Homily – August 23, 2015

People who heard Jesus’ startling invitation to eat his body and drink his blood were confused and shocked. Whoever heard of such a thing? His words smacked of cannibalism. We can’t blame them for saying,’ this is a hard saying and who can take it.’ Then we hear these words,’ and many of his disciples walked with him no more.’ Jesus knew this would happen. He knew from when choose his disciple those who would be faithful and those who would not. He knew some would stumble and fall and yet would get up and recommit themselves to him and he knew that one would betray him and die in despair.

As many of his disciples and listeners walked away wondering if Jesus had lost his mind he asks the twelve, ‘Do you also wish to go away’? Peter answers for all of them, ’Lord to whom shall we go? You have the words of eternal life. We have come to know that you are the holy one of God.’

I think Peter was saying Lord I don’t really know what you are talking about but I have faith in you and believe you have the words of everlasting life.

What is faith? An old definition said, ’faith is a gift of God by which we believe the things revealed by God to be true not because of any intrinsic evidence in the truth revealed but solely on the authority of God revealing.’ It is so cranial and it is based on authority. Watching ads on TV especially at News times we’re expected to see actors wearing white laboratory coats with stethoscopes around their necks as believable, they have authority and we’d best buy the product they’re pushing.

In the Middle Eastern world, in the time of Jesus and even today the words “faith”; “belief”; “fidelity”; and “faithfulness” describe the social glue that binds one person to another person. These are not acts of the mind so much as sentiments that spring from the heart which is the seat of thought in Middle Eastern psychology.

Peter’s words, Lord to whom shall we go tell of the glue that bound Peter and the others to Jesus. They didn’t understand Jesus but they trusted him. They knew he was someone special, the holy one of God. No one but one from God could say the things he said challenging them to a whole new vision of God, a God who calls them to a whole new understanding of God as Father and shepherd and lover. No one but one from God could do the things Jesus did as he cured the sick, made lepers whole and the blind to see. They were stuck with Jesus and he was stuck with them.

We may be uncomfortable with some Protestant God talk as Jesus being our personal Lord and Savior. We may find it to be too much touchy feely. But it speaks of that glue that sticks a believer to Jesus. That’s the kind of relationship we’re invited to have with Jesus. It’s the kind of glue St. Paul speaks of when he wrote, ‘I live now, not I, but Christ lives in me and the life I live, I live trusting in the Son of God who loved me and gave his life for me.’ Paul was stuck with Jesus as Jesus was stuck with Paul. They were inseparable.
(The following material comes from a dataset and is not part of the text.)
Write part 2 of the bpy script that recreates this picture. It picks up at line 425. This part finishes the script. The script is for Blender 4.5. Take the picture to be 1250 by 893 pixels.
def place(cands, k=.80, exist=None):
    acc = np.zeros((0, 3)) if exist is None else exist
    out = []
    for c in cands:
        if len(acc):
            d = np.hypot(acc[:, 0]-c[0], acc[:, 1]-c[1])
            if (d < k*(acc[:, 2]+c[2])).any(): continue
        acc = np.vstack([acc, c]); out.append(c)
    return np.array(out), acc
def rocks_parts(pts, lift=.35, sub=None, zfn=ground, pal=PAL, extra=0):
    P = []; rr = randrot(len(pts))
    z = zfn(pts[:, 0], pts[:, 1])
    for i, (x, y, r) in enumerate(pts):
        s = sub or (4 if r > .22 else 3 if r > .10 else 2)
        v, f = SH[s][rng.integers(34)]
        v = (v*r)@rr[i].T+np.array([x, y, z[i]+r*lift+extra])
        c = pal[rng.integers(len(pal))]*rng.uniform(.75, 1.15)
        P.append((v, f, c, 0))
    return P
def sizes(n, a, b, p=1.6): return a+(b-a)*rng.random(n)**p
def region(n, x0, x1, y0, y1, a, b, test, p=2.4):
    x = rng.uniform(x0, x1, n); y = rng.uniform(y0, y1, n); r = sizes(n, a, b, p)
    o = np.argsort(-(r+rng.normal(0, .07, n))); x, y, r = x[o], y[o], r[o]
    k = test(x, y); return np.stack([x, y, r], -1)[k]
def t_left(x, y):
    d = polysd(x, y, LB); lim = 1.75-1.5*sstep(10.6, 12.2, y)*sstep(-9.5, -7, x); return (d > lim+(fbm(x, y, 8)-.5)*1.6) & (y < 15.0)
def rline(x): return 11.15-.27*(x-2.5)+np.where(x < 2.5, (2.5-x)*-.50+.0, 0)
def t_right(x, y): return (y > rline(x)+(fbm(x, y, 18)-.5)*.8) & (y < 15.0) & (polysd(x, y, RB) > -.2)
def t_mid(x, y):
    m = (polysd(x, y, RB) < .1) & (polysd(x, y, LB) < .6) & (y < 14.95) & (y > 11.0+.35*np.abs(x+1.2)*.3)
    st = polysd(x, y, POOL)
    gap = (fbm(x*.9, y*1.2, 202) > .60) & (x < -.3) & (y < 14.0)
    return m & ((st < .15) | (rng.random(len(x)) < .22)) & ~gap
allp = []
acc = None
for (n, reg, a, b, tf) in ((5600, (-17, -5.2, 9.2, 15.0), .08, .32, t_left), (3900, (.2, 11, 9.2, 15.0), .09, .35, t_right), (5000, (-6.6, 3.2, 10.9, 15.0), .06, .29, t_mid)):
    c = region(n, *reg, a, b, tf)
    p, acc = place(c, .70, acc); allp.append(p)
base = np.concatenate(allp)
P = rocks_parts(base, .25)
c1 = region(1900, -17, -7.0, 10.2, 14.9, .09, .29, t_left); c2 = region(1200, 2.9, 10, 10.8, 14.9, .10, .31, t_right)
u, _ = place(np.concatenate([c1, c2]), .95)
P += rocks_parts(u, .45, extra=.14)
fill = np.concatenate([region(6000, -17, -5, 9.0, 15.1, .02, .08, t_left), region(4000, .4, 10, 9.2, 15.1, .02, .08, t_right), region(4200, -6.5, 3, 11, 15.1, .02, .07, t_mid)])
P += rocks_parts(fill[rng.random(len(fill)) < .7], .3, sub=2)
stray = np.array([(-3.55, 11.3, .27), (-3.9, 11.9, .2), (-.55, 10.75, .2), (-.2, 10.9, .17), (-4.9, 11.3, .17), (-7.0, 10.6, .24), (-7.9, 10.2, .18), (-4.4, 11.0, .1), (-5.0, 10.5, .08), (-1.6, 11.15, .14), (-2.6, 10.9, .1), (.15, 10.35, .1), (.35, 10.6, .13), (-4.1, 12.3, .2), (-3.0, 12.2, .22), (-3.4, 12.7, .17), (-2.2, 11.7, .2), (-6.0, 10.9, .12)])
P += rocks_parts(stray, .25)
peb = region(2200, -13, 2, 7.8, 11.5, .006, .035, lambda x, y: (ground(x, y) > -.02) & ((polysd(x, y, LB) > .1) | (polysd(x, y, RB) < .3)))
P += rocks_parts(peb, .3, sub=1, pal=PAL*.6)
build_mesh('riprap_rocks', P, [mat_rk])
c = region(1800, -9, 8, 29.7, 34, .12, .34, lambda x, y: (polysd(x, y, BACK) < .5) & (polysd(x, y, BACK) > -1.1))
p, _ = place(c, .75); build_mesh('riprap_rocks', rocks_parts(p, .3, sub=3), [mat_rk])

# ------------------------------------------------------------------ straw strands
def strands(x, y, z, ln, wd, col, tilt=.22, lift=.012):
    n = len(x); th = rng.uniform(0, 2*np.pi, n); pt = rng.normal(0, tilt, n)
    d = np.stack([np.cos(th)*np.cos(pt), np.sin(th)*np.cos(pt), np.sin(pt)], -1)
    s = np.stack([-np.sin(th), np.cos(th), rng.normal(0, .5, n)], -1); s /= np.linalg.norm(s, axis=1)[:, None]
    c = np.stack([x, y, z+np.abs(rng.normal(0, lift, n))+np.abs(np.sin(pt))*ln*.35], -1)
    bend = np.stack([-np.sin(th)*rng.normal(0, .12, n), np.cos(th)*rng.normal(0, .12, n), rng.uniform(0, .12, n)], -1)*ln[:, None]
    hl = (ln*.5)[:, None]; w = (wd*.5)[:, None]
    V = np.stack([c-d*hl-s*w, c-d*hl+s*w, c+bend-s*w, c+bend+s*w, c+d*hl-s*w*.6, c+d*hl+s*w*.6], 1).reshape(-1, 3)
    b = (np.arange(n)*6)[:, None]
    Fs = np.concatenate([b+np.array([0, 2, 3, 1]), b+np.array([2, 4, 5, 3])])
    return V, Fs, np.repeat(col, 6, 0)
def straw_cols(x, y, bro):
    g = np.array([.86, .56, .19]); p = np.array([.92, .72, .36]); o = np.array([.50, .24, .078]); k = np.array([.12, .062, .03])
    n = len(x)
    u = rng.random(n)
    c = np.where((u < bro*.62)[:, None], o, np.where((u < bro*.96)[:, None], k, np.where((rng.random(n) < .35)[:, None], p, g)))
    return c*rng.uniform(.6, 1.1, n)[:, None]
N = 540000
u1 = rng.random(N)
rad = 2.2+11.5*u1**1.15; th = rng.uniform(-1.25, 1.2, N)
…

‘Unless you eat the flesh of the Son of Man and drink his blood, you have no life in you’. Every time we receive Holy Communion the glue that binds us to Jesus in strengthened so that nothing can separate us from the love of God made visible in Christ Jesus our Lord, made visible in the crucified Christ.

As we continue to celebrate this Mass we pray for ourselves and for each other that we all be stuck with Jesus as he is stuck with us.